Normally, this was Kaala’s cue to bound toward them, not to harm but to play—a ritual as old as our walks together. The sparrows, too, had grown accustomed to his antics, fluttering just out of reach in a merry game of chase. But this morning? Something felt… off.


The sky stretched above us, a canvas of clear, endless blue, kissed by a cool, whispering breeze. The air carried the sweet, earthy perfume of nature in bloom—a symphony of life that should’ve lifted my spirit. Yet, a quiet unease tugged at me. Kaala didn’t charge at the sparrows. Instead, he paused, his gaze soft and steady, then sidled up beside me. No mischief, no playful leap—just a polite, measured stride. I waited for the usual rush of wings, that flurry of chestnut-and-gray feathers bursting into the sky.

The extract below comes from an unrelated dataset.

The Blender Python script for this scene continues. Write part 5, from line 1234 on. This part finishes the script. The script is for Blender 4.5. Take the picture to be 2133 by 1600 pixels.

But it never came. The sparrows barely stirred. One fluttered weakly; the rest merely hopped a step or two, their tiny feet scuffing the ground.


We walked past them, my shoes crunching softly on the path, but I couldn’t resist glancing back. Those little birds kept pecking, heads bobbing in rhythm, yet something about them felt heavy, subdued. My mind churned, caught in a swirl of questions. Why didn’t they fly? Why didn’t Kaala chase them? The morning shimmered with beauty—golden sunlight spilling through the trees, dewdrops glinting like diamonds—but beneath it all, an unspoken sorrow seemed to linger, as fragile and fleeting as the sparrows themselves.


I don’t know what changed that day. Perhaps the sparrows carried a weight I couldn’t see, a quiet grief mirrored in Kaala’s unusual restraint. Or perhaps it was me, reading too much into a moment that nature meant to keep secret. Whatever it was, that morning left an imprint on my heart—a tender, bittersweet memory of a world alive yet tinged with mystery.